*Requirement*
Repeat the material below exactly, line for line.

Rows from a 3D scene dataset:
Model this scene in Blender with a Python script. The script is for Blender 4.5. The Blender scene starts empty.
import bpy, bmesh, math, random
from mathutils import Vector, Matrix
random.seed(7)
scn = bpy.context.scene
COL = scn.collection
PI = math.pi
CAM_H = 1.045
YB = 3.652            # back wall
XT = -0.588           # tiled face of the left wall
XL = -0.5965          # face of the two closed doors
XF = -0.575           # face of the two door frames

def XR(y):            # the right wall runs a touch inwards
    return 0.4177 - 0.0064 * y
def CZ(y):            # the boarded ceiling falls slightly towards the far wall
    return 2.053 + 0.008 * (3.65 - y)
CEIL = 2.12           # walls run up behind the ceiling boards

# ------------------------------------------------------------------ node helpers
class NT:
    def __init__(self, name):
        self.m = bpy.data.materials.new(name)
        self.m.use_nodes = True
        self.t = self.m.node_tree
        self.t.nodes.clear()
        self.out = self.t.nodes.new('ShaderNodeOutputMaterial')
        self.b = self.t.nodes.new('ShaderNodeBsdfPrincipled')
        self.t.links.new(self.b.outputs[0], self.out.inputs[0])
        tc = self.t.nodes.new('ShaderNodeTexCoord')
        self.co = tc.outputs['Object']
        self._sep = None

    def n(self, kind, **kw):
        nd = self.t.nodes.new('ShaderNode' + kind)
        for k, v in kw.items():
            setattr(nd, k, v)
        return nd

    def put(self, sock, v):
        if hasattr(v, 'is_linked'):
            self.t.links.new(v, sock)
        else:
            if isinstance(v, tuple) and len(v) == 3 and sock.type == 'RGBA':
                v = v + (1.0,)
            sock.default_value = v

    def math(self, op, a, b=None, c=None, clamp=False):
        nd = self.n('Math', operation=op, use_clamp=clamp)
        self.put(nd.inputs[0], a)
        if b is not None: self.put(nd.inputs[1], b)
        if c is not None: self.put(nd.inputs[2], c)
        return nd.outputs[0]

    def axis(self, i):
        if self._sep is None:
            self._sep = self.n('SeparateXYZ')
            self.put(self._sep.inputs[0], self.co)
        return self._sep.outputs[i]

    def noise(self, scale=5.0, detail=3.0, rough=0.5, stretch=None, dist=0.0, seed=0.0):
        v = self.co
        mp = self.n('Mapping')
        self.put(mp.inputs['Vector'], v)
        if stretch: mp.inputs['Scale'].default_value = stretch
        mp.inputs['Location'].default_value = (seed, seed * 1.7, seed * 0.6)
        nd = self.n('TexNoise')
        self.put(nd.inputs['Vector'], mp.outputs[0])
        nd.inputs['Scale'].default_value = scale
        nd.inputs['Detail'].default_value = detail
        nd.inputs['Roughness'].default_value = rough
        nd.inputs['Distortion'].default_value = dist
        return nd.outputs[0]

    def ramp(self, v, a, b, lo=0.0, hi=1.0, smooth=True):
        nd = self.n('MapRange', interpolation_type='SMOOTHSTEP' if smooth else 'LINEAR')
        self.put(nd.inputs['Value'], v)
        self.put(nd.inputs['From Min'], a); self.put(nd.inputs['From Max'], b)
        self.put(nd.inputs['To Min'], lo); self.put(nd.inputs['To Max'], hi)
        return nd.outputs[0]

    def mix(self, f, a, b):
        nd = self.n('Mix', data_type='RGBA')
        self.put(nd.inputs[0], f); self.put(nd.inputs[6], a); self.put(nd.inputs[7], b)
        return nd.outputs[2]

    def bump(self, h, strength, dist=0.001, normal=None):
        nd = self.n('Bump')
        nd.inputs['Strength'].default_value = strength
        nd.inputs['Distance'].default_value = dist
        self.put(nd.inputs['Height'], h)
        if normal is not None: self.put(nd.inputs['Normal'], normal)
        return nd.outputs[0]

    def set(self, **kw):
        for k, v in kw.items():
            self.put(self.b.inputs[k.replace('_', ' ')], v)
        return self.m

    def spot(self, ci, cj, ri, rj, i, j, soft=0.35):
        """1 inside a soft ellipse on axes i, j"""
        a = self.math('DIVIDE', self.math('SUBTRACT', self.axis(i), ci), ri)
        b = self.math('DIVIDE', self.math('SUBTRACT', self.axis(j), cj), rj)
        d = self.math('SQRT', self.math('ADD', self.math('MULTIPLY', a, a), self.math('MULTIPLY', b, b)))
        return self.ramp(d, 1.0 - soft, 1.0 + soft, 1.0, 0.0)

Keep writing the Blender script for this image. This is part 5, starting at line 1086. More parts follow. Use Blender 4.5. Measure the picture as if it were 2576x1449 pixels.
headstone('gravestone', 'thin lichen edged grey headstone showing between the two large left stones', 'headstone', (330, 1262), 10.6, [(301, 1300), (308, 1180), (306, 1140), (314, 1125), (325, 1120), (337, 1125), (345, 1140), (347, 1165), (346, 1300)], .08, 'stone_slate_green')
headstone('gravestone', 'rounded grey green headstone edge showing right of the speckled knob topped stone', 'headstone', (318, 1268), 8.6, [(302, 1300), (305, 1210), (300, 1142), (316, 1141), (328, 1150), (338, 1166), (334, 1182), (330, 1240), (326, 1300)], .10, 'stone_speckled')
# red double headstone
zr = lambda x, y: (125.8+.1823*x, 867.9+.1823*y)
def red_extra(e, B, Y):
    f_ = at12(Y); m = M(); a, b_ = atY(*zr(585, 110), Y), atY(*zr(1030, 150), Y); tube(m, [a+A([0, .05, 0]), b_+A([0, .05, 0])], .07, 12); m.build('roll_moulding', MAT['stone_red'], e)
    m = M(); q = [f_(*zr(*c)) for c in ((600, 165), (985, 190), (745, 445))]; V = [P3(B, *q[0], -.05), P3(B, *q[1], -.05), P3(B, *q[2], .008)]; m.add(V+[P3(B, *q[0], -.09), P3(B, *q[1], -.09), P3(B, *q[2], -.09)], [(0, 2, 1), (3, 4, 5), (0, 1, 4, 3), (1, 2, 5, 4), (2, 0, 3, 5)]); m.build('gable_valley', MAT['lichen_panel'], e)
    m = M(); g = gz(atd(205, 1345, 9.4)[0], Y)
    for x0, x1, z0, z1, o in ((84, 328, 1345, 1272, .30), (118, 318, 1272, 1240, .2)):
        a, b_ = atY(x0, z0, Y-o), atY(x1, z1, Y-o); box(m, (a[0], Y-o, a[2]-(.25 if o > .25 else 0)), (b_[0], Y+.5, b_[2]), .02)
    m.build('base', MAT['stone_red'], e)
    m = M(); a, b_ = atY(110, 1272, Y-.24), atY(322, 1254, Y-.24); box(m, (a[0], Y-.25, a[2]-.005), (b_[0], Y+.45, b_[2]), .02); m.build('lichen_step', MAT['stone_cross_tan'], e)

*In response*
Model this scene in Blender with a Python script. The script is for Blender 4.5. The Blender scene starts empty.
import bpy, bmesh, math, random
from mathutils import Vector, Matrix
random.seed(7)
scn = bpy.context.scene
COL = scn.collection
PI = math.pi
CAM_H = 1.045
YB = 3.652            # back wall
XT = -0.588           # tiled face of the left wall
XL = -0.5965          # face of the two closed doors
XF = -0.575           # face of the two door frames

def XR(y):            # the right wall runs a touch inwards
    return 0.4177 - 0.0064 * y
def CZ(y):            # the boarded ceiling falls slightly towards the far wall
    return 2.053 + 0.008 * (3.65 - y)
CEIL = 2.12           # walls run up behind the ceiling boards

# ------------------------------------------------------------------ node helpers
class NT:
    def __init__(self, name):
        self.m = bpy.data.materials.new(name)
        self.m.use_nodes = True
        self.t = self.m.node_tree
        self.t.nodes.clear()
        self.out = self.t.nodes.new('ShaderNodeOutputMaterial')
        self.b = self.t.nodes.new('ShaderNodeBsdfPrincipled')
        self.t.links.new(self.b.outputs[0], self.out.inputs[0])
        tc = self.t.nodes.new('ShaderNodeTexCoord')
        self.co = tc.outputs['Object']
        self._sep = None

    def n(self, kind, **kw):
        nd = self.t.nodes.new('ShaderNode' + kind)
        for k, v in kw.items():
            setattr(nd, k, v)
        return nd

    def put(self, sock, v):
        if hasattr(v, 'is_linked'):
            self.t.links.new(v, sock)
        else:
            if isinstance(v, tuple) and len(v) == 3 and sock.type == 'RGBA':
                v = v + (1.0,)
            sock.default_value = v

    def math(self, op, a, b=None, c=None, clamp=False):
        nd = self.n('Math', operation=op, use_clamp=clamp)
        self.put(nd.inputs[0], a)
        if b is not None: self.put(nd.inputs[1], b)
        if c is not None: self.put(nd.inputs[2], c)
        return nd.outputs[0]

    def axis(self, i):
        if self._sep is None:
            self._sep = self.n('SeparateXYZ')
            self.put(self._sep.inputs[0], self.co)
        return self._sep.outputs[i]

    def noise(self, scale=5.0, detail=3.0, rough=0.5, stretch=None, dist=0.0, seed=0.0):
        v = self.co
        mp = self.n('Mapping')
        self.put(mp.inputs['Vector'], v)
        if stretch: mp.inputs['Scale'].default_value = stretch
        mp.inputs['Location'].default_value = (seed, seed * 1.7, seed * 0.6)
        nd = self.n('TexNoise')
        self.put(nd.inputs['Vector'], mp.outputs[0])
        nd.inputs['Scale'].default_value = scale
        nd.inputs['Detail'].default_value = detail
        nd.inputs['Roughness'].default_value = rough
        nd.inputs['Distortion'].default_value = dist
        return nd.outputs[0]

    def ramp(self, v, a, b, lo=0.0, hi=1.0, smooth=True):
        nd = self.n('MapRange', interpolation_type='SMOOTHSTEP' if smooth else 'LINEAR')
        self.put(nd.inputs['Value'], v)
        self.put(nd.inputs['From Min'], a); self.put(nd.inputs['From Max'], b)
        self.put(nd.inputs['To Min'], lo); self.put(nd.inputs['To Max'], hi)
        return nd.outputs[0]

    def mix(self, f, a, b):
        nd = self.n('Mix', data_type='RGBA')
        self.put(nd.inputs[0], f); self.put(nd.inputs[6], a); self.put(nd.inputs[7], b)
        return nd.outputs[2]

    def bump(self, h, strength, dist=0.001, normal=None):
        nd = self.n('Bump')
        nd.inputs['Strength'].default_value = strength
        nd.inputs['Distance'].default_value = dist
        self.put(nd.inputs['Height'], h)
        if normal is not None: self.put(nd.inputs['Normal'], normal)
        return nd.outputs[0]

    def set(self, **kw):
        for k, v in kw.items():
            self.put(self.b.inputs[k.replace('_', ' ')], v)
        return self.m

    def spot(self, ci, cj, ri, rj, i, j, soft=0.35):
        """1 inside a soft ellipse on axes i, j"""
        a = self.math('DIVIDE', self.math('SUBTRACT', self.axis(i), ci), ri)
        b = self.math('DIVIDE', self.math('SUBTRACT', self.axis(j), cj), rj)
        d = self.math('SQRT', self.math('ADD', self.math('MULTIPLY', a, a), self.math('MULTIPLY', b, b)))
        return self.ramp(d, 1.0 - soft, 1.0 + soft, 1.0, 0.0)

Keep writing the Blender script for this image. This is part 5, starting at line 1086. More parts follow. Use Blender 4.5. Measure the picture as if it were 2576x1449 pixels.
headstone('gravestone', 'thin lichen edged grey headstone showing between the two large left stones', 'headstone', (330, 1262), 10.6, [(301, 1300), (308, 1180), (306, 1140), (314, 1125), (325, 1120), (337, 1125), (345, 1140), (347, 1165), (346, 1300)], .08, 'stone_slate_green')
headstone('gravestone', 'rounded grey green headstone edge showing right of the speckled knob topped stone', 'headstone', (318, 1268), 8.6, [(302, 1300), (305, 1210), (300, 1142), (316, 1141), (328, 1150), (338, 1166), (334, 1182), (330, 1240), (326, 1300)], .10, 'stone_speckled')
# red double headstone
zr = lambda x, y: (125.8+.1823*x, 867.9+.1823*y)
def red_extra(e, B, Y):
    f_ = at12(Y); m = M(); a, b_ = atY(*zr(585, 110), Y), atY(*zr(1030, 150), Y); tube(m, [a+A([0, .05, 0]), b_+A([0, .05, 0])], .07, 12); m.build('roll_moulding', MAT['stone_red'], e)
    m = M(); q = [f_(*zr(*c)) for c in ((600, 165), (985, 190), (745, 445))]; V = [P3(B, *q[0], -.05), P3(B, *q[1], -.05), P3(B, *q[2], .008)]; m.add(V+[P3(B, *q[0], -.09), P3(B, *q[1], -.09), P3(B, *q[2], -.09)], [(0, 2, 1), (3, 4, 5), (0, 1, 4, 3), (1, 2, 5, 4), (2, 0, 3, 5)]); m.build('gable_valley', MAT['lichen_panel'], e)
    m = M(); g = gz(atd(205, 1345, 9.4)[0], Y)
    for x0, x1, z0, z1, o in ((84, 328, 1345, 1272, .30), (118, 318, 1272, 1240, .2)):
        a, b_ = atY(x0, z0, Y-o), atY(x1, z1, Y-o); box(m, (a[0], Y-o, a[2]-(.25 if o > .25 else 0)), (b_[0], Y+.5, b_[2]), .02)
    m.build('base', MAT['stone_red'], e)
    m = M(); a, b_ = atY(110, 1272, Y-.24), atY(322, 1254, Y-.24); box(m, (a[0], Y-.25, a[2]-.005), (b_[0], Y+.45, b_[2]), .02); m.build('lichen_step', MAT['stone_cross_tan'], e)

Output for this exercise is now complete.